EXERCISE INSTRUCTIONS. Copy exactly the lines from the start of the data below through the one that carries "S.camera = cam", and only those.
......
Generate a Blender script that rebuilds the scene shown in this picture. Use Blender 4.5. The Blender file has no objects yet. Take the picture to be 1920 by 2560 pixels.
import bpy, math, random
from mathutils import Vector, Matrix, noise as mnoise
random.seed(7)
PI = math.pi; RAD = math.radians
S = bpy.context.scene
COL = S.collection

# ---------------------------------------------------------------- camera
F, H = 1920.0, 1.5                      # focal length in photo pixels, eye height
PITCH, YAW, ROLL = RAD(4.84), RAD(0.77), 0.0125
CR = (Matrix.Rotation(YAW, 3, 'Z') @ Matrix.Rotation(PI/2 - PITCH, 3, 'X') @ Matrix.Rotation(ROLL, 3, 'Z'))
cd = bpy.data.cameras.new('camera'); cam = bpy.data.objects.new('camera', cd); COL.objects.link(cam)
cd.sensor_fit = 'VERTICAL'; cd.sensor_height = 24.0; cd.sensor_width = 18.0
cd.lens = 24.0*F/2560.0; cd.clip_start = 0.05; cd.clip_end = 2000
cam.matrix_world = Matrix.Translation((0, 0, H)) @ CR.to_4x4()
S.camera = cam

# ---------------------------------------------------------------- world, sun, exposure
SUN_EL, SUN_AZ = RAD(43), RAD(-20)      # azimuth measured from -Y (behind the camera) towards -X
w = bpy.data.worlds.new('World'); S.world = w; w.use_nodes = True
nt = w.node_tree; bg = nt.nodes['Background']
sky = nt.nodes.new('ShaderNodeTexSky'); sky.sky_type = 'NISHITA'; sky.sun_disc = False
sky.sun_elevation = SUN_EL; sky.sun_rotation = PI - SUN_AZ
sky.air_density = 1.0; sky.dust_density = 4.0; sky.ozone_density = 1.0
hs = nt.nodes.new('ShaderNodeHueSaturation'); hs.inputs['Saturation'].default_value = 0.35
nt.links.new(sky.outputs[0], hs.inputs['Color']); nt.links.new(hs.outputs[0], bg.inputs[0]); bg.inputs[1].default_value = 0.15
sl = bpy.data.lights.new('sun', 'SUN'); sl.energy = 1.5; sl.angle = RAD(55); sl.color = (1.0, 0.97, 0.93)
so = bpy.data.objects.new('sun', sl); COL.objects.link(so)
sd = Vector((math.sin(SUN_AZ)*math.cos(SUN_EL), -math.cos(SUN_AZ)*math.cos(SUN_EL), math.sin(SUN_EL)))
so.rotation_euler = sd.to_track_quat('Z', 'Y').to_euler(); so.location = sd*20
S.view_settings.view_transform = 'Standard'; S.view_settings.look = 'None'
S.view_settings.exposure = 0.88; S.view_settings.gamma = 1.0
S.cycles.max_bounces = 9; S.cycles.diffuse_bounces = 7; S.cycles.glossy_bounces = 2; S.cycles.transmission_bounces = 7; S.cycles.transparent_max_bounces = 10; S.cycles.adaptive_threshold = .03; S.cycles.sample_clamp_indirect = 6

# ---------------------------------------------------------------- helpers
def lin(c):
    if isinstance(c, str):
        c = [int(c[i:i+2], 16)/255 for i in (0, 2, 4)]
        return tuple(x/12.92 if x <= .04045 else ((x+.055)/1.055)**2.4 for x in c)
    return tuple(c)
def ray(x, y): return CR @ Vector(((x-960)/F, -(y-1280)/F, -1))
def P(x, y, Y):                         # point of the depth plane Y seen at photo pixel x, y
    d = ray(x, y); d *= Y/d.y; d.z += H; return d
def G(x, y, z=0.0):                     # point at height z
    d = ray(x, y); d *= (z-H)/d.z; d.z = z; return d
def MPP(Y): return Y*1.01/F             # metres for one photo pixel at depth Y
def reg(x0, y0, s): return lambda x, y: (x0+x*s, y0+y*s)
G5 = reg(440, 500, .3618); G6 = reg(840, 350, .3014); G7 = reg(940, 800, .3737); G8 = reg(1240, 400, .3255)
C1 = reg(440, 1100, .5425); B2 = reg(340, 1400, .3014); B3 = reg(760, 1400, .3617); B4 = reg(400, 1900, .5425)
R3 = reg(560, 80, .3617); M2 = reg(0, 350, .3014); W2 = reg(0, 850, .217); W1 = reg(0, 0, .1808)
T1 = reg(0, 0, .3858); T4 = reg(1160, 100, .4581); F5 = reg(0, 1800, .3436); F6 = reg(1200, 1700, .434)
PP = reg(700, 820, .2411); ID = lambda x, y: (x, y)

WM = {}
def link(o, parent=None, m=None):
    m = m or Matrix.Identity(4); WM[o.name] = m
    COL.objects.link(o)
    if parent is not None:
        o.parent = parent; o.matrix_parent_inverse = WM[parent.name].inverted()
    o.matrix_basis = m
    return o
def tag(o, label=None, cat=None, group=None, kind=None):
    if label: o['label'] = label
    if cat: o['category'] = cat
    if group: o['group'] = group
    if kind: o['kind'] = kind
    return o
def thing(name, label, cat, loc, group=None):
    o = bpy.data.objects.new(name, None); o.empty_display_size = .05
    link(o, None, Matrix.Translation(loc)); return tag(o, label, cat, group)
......
WORKED ANSWER.
Generate a Blender script that rebuilds the scene shown in this picture. Use Blender 4.5. The Blender file has no objects yet. Take the picture to be 1920 by 2560 pixels.
import bpy, math, random
from mathutils import Vector, Matrix, noise as mnoise
random.seed(7)
PI = math.pi; RAD = math.radians
S = bpy.context.scene
COL = S.collection

# ---------------------------------------------------------------- camera
F, H = 1920.0, 1.5                      # focal length in photo pixels, eye height
PITCH, YAW, ROLL = RAD(4.84), RAD(0.77), 0.0125
CR = (Matrix.Rotation(YAW, 3, 'Z') @ Matrix.Rotation(PI/2 - PITCH, 3, 'X') @ Matrix.Rotation(ROLL, 3, 'Z'))
cd = bpy.data.cameras.new('camera'); cam = bpy.data.objects.new('camera', cd); COL.objects.link(cam)
cd.sensor_fit = 'VERTICAL'; cd.sensor_height = 24.0; cd.sensor_width = 18.0
cd.lens = 24.0*F/2560.0; cd.clip_start = 0.05; cd.clip_end = 2000
cam.matrix_world = Matrix.Translation((0, 0, H)) @ CR.to_4x4()
S.camera = cam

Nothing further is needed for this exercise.